## EXERCISE
Across all the lines below, how many contain the string "from"? Please reply with the number only.

— START —

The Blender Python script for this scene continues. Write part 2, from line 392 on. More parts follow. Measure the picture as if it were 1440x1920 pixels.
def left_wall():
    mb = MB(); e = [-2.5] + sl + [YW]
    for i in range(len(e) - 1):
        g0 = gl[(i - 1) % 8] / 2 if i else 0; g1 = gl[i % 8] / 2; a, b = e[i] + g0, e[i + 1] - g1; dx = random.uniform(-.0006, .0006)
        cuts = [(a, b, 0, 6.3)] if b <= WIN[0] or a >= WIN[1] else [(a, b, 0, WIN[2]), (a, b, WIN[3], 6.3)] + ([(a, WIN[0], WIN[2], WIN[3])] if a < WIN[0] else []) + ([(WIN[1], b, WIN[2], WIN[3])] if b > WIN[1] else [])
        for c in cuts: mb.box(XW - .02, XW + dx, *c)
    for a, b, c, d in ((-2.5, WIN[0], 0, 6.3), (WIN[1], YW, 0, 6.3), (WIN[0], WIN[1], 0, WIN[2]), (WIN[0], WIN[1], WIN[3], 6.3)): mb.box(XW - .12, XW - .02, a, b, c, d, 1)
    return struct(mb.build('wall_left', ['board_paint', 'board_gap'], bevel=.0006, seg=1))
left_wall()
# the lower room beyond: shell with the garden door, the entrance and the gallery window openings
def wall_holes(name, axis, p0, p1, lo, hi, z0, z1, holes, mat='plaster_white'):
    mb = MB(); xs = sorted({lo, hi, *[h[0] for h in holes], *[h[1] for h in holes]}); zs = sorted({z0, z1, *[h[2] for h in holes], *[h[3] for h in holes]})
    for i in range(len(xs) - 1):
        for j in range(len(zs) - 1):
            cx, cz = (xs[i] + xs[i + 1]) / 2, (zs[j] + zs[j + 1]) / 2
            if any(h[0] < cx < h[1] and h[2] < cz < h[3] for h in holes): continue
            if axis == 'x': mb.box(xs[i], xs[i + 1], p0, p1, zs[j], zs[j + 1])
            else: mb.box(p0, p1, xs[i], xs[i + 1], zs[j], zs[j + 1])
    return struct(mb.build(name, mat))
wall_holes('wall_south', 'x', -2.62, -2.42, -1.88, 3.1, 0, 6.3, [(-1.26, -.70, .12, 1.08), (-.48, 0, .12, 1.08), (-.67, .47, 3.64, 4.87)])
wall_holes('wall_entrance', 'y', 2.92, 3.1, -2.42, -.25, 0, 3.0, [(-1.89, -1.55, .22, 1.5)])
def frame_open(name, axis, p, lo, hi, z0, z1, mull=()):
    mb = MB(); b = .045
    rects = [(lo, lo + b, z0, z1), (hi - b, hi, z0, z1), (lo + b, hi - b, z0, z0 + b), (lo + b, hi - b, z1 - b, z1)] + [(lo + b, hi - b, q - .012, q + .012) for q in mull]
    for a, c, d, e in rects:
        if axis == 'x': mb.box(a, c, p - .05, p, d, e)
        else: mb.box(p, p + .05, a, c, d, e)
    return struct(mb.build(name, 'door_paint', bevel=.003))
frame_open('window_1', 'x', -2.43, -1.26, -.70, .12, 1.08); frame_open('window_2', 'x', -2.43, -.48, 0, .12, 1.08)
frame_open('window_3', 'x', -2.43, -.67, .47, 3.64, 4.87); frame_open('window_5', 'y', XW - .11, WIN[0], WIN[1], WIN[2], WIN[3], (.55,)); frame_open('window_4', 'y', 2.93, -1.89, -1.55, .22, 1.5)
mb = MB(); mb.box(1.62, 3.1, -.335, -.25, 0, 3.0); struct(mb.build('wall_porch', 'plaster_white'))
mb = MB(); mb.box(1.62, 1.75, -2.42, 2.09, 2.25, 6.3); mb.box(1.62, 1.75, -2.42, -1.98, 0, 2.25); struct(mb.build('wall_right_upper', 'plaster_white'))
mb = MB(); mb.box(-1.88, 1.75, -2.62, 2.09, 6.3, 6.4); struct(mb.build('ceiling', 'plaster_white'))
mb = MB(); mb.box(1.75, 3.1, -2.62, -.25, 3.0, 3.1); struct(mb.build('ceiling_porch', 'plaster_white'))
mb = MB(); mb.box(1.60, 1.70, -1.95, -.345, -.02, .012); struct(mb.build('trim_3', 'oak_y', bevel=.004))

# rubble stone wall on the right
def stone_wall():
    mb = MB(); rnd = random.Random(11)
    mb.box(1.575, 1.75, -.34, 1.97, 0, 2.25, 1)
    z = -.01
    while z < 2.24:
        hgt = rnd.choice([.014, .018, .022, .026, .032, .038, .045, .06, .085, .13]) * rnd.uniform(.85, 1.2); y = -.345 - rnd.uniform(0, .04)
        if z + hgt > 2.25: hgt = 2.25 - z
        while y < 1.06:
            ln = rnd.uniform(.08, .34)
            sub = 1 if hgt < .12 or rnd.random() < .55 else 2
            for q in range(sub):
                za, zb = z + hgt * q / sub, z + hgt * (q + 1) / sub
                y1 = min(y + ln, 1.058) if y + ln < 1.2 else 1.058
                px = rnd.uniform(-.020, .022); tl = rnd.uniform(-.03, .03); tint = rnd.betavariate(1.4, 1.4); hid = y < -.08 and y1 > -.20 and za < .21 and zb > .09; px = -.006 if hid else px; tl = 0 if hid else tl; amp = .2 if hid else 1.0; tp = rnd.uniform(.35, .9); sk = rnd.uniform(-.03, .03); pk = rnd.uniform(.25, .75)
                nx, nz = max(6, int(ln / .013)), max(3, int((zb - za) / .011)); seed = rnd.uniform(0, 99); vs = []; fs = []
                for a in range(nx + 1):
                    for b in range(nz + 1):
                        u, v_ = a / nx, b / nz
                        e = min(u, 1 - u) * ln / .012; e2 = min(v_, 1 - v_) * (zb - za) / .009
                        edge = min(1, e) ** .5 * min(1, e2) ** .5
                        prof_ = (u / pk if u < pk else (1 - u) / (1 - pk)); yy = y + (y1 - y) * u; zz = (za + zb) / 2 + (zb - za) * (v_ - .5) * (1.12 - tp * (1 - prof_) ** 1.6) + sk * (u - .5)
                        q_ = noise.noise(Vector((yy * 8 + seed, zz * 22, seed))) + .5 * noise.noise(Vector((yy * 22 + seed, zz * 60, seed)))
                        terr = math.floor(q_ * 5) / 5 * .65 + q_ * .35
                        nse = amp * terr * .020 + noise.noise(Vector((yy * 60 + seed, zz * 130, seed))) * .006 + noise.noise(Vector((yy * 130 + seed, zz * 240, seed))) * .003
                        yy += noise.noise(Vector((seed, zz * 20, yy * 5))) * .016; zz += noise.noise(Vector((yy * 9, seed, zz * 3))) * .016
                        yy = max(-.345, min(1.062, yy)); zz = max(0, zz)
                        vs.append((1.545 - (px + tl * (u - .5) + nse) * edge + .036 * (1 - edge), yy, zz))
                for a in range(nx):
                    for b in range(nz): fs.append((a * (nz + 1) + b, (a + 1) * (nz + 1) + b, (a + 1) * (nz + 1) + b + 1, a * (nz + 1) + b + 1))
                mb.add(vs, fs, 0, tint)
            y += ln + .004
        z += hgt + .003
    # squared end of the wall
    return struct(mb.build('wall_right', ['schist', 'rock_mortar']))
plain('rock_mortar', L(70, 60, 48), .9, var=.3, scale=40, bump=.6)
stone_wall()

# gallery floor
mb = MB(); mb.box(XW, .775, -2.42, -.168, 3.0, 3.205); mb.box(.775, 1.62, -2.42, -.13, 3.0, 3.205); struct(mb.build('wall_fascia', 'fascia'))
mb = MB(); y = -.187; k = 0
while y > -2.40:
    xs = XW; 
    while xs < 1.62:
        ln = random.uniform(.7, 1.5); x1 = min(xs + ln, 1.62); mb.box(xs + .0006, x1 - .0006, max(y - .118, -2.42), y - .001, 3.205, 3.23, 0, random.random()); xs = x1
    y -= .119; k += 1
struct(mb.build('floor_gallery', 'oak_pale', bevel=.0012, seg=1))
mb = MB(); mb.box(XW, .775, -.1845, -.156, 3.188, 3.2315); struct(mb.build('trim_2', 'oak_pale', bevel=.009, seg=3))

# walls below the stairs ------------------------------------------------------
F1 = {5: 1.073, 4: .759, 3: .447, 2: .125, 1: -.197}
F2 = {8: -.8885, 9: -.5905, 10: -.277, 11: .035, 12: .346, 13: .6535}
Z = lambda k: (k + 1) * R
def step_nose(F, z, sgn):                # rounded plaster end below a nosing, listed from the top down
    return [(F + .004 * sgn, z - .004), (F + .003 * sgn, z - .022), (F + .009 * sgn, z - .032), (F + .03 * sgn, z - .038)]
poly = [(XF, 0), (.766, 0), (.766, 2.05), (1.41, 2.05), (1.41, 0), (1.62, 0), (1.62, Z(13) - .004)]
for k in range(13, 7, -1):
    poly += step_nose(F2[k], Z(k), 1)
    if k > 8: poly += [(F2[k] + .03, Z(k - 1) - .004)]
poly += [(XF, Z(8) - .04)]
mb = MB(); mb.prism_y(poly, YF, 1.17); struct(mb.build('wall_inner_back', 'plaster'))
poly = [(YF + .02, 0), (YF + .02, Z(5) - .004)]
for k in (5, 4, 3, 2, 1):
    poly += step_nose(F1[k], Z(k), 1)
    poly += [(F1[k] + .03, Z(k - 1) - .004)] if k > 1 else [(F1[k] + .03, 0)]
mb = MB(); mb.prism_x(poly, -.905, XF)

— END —

## RESPONSE
2